A lot of OS projects develop the kernel then run out of steam. It's especially hard for capabilities because there's no established standard like Unix/Posix to copy. Capability OSes are still a research topic.
Capability-based operating systems are sufficiently dissimilar to standard ACL operating systems that ordinary software cannot be directly ported without losing some or many of the capability advantages. Furthermore, they are typically very security focused, and so they they've spent a lot of time researching security-focused interfaces and idioms for end users, rather than just re-implementing the hodge-podge of poorly thought out user interfaces that seem to reintroduce the same security vulnerabilities again and again, eg. CSRF is just the "confused deputy" attack known since the 1980s.
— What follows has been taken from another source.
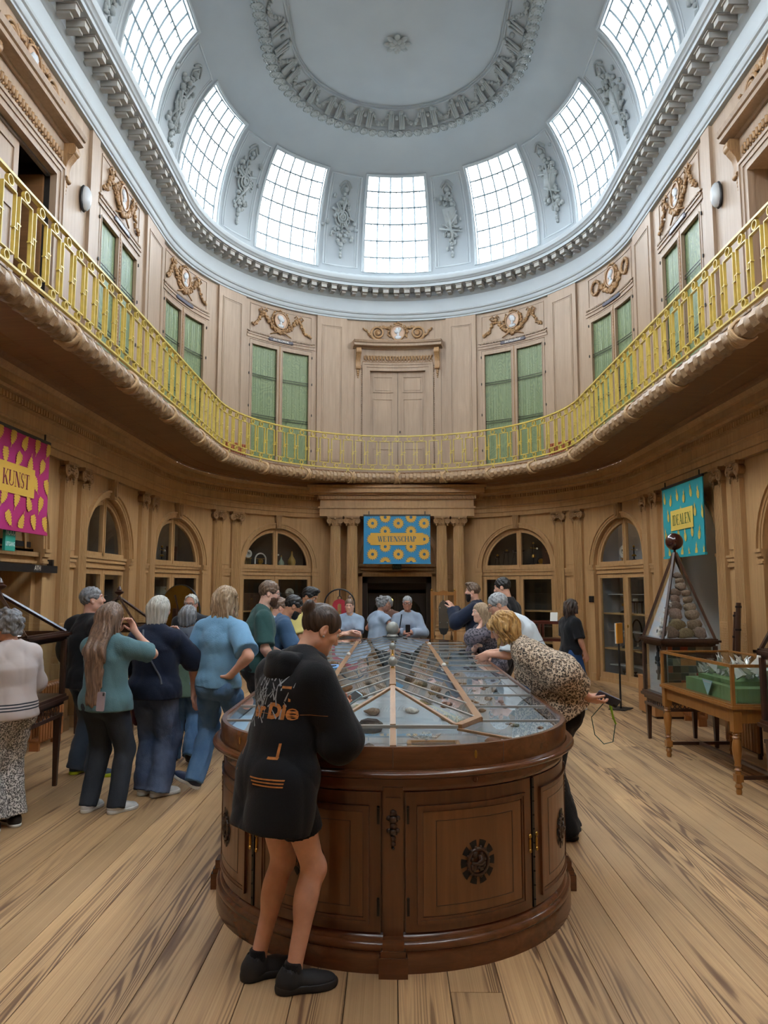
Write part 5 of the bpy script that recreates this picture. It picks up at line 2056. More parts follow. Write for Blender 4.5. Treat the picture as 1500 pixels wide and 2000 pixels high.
# ------------------------------------------------------------------ the three banners
def banner(name, label, word, w, h, bg, fg, ink, loc, rotz, motif, lw, lh, size, lx=0.0, lz=0.0):
 """local x to the reader's right, y away from the reader, z up; hung from its top edge"""
 t = thing(name, label, 'banner', loc, rotz, 'hanging word banners')
 mb = MB()
 n = 12
 vs, fs = [], []
 for i in range(n + 1):
  for j in range(7):
   x = -w / 2 + w * i / n
   vs.append((x, 0.004 * math.sin(2.5 * x * 3) * (j / 6), -h * j / 6))
 for i in range(n):
  for j in range(6):
   a = i * 7 + j
   fs.append((a, a + 1, a + 8, a + 7))
 mb.add(vs, fs)
 mb.add([(x, 0.012, z) for x, y, z in vs], fs)
 mb.build('cloth', bg, t, smooth=60)
 mb = MB()
 mb.box(-w / 2 - 0.01, w / 2 + 0.01, -0.012, 0.02, -h - 0.035, -h)
 mb.build('bottom_bar', bg, t)
 mb = MB()
 mb.box(-w / 2 - 0.01, w / 2 + 0.01, -0.008, 0.02, -0.005, 0.03)
 mb.box(-w / 2 + 0.1, -w / 2 + 0.12, 0, 0.012, 0.03, 0.1)
 mb.box(w / 2 - 0.12, w / 2 - 0.1, 0, 0.012, 0.03, 0.1)
 mb.build('top_bar', BLACK, t)
 m1, m2 = MB(), MB()
 motif(m1, m2, w, h)
 m1.f = [f for f in m1.f]
 # clip to the cloth
 m1.v = [(min(w / 2, max(-w / 2, x)), y, min(0, max(-h, z))) for x, y, z in m1.v]
 m2.v = [(min(w / 2, max(-w / 2, x)), y, min(0, max(-h, z))) for x, y, z in m2.v]
 cz = -h / 2 + lz
 m1.box(lx - lw / 2, lx + lw / 2, -0.0115, -0.0095, cz - lh / 2, cz + lh / 2)
 m1.build('printed_pattern', fg, t)
 if m2.v:
  m2.build('printed_detail', ink, t)
 vs, fs = serif(word, size)
 MB().add([(x + lx, -0.0125, y + cz) for x, y in vs], fs).build('lettering', ink, t)
 return t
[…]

I suggest reading some of their stuff [1], it's pretty interesting and accessible.
[1] The EROS Trusted Window System, https://srl.cs.jhu.edu/pubs/SRL2003-05.pdf
Check out Genode Sculpt for a vision of a workable desktop !
It’s capable of dynamic flows, adding and removing programs, has ports of Chromium and Virtual Box. The devs daily drive it :)
It's just you. seL4, CheriBSD, etc., do not fit your description. Neither did KeyKOS itself. You're presumably looking at research prototypes.